Do this: Using the listing below, please gather every line containing the word "script".

+++ Data entries

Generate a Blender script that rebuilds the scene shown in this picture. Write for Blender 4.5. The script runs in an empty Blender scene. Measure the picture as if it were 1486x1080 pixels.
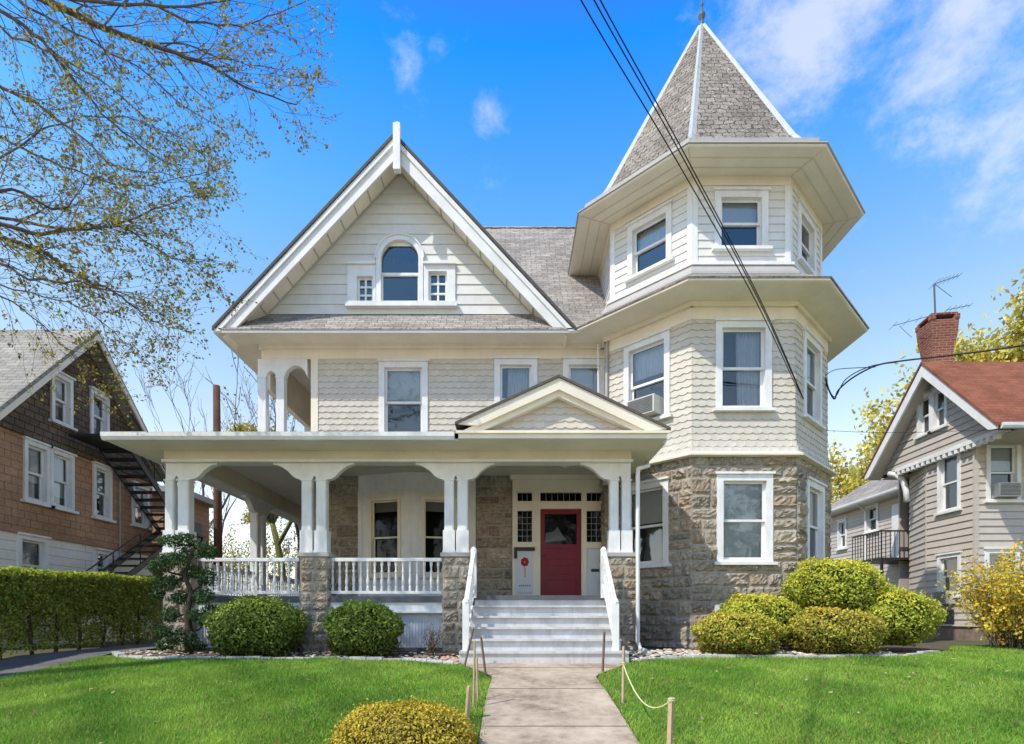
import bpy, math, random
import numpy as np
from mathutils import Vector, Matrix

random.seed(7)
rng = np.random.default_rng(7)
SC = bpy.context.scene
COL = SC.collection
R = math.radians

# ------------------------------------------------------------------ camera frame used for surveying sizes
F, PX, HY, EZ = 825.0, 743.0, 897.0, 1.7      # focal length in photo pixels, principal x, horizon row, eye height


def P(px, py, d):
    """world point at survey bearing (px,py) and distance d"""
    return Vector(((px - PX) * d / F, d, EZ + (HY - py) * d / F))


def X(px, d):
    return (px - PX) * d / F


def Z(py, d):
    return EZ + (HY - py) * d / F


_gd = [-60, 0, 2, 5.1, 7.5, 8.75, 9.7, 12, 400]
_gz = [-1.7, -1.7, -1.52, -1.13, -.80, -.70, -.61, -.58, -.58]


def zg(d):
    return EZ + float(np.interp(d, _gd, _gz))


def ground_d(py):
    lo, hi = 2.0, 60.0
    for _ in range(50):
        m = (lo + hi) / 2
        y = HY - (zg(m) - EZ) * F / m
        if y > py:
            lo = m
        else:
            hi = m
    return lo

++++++
+++ Data entries

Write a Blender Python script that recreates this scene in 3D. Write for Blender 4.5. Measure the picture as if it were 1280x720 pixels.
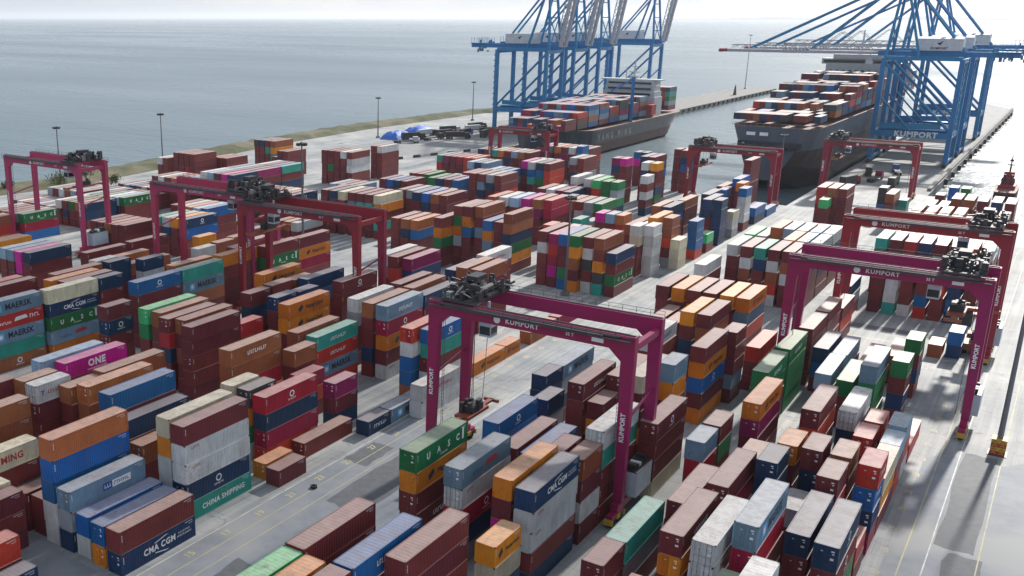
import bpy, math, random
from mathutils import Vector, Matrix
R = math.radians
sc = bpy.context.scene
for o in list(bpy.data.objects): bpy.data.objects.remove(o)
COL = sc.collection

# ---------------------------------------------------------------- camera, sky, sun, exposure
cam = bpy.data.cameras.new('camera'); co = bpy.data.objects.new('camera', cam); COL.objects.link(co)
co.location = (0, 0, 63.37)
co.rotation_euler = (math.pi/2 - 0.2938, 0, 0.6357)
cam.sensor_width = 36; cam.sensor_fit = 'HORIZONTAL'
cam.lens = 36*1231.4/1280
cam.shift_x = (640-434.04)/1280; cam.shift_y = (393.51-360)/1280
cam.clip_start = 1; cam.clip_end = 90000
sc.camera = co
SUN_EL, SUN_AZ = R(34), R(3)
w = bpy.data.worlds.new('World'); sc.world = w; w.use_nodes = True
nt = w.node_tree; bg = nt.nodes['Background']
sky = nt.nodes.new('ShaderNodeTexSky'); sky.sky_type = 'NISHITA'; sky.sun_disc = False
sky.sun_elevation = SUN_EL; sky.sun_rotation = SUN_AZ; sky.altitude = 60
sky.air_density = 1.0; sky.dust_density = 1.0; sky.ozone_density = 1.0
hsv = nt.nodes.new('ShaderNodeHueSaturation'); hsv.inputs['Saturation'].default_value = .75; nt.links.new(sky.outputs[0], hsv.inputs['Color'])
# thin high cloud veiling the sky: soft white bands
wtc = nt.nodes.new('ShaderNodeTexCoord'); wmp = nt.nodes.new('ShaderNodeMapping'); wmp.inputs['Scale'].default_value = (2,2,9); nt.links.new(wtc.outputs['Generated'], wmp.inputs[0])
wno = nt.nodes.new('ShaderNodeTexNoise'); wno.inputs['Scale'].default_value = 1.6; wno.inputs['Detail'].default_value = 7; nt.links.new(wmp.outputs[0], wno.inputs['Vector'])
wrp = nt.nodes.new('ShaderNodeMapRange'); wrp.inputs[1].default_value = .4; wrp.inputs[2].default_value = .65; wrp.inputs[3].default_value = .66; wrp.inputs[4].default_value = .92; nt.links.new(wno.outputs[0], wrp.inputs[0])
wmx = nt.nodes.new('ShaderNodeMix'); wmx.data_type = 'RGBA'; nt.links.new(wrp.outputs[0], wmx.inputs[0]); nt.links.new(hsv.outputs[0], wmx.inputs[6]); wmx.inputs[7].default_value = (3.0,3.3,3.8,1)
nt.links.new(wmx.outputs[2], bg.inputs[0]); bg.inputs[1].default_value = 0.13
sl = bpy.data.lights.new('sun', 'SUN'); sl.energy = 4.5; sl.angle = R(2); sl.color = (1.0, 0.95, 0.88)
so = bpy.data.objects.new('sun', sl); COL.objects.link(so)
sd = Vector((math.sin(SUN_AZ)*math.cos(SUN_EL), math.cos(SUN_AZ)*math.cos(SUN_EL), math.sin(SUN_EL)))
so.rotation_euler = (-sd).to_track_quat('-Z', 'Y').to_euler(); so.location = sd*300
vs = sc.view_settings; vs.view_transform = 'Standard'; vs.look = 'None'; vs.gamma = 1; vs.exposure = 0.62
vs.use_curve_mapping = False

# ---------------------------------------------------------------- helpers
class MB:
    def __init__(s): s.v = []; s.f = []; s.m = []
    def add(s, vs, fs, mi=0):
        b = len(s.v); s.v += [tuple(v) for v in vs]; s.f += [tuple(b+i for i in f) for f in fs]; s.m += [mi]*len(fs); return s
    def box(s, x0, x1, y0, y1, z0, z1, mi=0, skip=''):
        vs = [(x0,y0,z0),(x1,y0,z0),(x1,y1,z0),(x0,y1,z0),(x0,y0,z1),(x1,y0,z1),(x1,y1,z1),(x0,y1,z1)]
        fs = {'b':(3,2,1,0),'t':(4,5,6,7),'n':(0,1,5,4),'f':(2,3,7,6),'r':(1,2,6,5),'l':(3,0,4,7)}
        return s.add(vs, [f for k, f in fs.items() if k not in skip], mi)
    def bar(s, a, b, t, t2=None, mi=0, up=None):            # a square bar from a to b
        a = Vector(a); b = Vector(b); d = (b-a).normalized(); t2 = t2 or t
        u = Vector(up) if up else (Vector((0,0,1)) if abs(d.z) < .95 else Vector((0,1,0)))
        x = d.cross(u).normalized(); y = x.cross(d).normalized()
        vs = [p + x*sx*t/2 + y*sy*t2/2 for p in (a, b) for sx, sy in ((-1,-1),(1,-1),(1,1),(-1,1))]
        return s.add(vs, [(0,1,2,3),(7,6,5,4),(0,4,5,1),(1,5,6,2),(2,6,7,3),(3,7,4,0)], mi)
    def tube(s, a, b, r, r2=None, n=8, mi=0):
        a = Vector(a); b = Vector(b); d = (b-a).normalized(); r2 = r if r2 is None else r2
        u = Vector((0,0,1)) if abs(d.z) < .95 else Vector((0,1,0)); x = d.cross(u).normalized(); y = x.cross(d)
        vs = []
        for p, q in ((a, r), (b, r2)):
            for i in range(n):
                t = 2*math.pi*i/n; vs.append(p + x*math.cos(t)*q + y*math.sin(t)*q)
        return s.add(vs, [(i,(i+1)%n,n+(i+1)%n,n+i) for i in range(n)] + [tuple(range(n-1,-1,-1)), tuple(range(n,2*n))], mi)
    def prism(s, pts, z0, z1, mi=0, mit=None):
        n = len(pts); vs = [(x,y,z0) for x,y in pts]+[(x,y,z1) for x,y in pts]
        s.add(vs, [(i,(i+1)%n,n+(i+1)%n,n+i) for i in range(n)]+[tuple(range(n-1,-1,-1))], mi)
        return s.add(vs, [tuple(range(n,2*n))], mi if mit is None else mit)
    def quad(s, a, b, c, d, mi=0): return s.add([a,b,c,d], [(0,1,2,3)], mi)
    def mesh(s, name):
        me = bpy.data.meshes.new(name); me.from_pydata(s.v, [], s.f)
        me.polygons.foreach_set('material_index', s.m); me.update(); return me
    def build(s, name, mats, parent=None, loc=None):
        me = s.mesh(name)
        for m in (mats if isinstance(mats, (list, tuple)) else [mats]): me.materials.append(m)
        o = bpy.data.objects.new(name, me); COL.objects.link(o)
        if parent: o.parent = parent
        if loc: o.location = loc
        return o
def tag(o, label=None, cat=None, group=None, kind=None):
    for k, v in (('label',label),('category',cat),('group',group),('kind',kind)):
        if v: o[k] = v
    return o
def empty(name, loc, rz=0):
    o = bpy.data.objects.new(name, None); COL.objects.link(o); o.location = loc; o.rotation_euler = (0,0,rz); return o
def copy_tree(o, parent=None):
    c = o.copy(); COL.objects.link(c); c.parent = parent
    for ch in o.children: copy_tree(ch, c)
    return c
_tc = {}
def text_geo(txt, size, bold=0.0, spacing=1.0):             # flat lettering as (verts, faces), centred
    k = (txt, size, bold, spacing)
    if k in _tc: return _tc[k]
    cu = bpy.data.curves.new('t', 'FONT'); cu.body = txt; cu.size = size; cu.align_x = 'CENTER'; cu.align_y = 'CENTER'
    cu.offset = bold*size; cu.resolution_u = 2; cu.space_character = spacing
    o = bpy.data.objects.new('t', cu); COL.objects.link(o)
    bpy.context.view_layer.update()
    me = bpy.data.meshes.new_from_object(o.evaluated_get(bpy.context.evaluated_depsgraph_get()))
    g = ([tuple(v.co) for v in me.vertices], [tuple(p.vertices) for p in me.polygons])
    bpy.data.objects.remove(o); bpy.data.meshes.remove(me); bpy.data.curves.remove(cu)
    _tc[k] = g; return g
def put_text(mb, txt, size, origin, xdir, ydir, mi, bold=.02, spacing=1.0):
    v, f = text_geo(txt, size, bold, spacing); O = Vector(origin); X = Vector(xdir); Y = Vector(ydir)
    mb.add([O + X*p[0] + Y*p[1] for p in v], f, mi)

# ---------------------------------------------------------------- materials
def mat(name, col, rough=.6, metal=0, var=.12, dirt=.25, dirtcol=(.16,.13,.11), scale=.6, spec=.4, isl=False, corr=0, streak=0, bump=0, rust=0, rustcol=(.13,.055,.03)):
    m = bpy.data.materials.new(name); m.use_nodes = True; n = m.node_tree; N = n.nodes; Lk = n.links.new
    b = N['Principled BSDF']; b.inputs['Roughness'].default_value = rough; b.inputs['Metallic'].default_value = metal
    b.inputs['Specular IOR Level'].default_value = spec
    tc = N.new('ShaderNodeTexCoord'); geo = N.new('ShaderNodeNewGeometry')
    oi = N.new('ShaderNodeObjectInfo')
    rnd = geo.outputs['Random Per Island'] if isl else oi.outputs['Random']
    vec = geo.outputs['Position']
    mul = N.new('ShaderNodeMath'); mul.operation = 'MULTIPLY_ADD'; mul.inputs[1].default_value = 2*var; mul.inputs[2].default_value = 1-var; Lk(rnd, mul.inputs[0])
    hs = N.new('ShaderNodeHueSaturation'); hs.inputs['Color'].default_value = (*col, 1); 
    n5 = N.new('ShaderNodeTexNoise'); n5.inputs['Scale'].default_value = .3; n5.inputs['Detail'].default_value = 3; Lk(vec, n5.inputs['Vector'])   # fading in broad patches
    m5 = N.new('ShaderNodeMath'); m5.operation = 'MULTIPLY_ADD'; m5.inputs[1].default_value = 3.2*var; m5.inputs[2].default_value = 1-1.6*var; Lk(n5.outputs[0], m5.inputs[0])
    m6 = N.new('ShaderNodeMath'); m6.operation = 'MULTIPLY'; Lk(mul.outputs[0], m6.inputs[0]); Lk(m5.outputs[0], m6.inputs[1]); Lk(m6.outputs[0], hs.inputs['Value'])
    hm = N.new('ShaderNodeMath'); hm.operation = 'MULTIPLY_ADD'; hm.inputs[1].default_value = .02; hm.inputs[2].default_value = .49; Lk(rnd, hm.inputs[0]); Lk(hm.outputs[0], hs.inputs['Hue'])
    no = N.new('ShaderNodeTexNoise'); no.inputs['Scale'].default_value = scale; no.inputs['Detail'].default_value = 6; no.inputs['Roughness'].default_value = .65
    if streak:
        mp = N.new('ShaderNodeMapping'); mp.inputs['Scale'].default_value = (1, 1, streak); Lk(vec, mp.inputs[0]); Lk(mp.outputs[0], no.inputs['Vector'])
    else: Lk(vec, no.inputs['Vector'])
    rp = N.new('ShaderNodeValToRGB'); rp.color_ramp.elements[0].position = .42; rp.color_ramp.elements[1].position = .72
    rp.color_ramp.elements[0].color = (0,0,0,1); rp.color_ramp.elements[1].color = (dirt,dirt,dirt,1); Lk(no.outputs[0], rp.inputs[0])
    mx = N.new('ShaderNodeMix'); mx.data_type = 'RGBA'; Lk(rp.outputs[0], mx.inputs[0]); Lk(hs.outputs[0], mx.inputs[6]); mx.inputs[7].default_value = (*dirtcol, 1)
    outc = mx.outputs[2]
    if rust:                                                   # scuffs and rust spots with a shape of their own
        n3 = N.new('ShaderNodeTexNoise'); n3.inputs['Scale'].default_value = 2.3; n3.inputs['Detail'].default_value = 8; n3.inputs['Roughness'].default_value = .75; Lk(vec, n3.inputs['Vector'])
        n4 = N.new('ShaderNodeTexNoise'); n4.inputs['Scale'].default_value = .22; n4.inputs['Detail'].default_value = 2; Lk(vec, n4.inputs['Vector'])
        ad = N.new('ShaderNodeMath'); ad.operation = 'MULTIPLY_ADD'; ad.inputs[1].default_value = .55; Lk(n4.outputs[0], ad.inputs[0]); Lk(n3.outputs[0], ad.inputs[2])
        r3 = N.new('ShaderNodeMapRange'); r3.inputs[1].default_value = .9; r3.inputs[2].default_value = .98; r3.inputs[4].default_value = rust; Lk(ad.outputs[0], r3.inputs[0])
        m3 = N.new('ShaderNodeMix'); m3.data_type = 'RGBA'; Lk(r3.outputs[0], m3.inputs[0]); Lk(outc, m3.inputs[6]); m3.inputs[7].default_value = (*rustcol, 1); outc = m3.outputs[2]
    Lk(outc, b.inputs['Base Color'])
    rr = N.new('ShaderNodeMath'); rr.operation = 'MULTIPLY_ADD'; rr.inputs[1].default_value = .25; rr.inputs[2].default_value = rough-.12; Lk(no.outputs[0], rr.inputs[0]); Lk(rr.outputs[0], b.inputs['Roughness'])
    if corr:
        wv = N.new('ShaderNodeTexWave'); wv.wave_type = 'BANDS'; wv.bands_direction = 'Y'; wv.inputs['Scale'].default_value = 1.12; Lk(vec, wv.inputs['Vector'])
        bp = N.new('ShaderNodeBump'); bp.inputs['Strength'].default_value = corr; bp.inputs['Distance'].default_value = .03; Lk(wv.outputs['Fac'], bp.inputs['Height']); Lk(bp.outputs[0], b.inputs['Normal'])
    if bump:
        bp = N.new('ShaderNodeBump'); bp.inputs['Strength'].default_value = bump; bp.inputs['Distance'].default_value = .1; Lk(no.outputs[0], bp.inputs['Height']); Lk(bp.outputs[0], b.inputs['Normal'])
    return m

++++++

Written solution:
Generate a Blender script that rebuilds the scene shown in this picture. Write for Blender 4.5. The script runs in an empty Blender scene. Measure the picture as if it were 1486x1080 pixels.
Write a Blender Python script that recreates this scene in 3D. Write for Blender 4.5. Measure the picture as if it were 1280x720 pixels.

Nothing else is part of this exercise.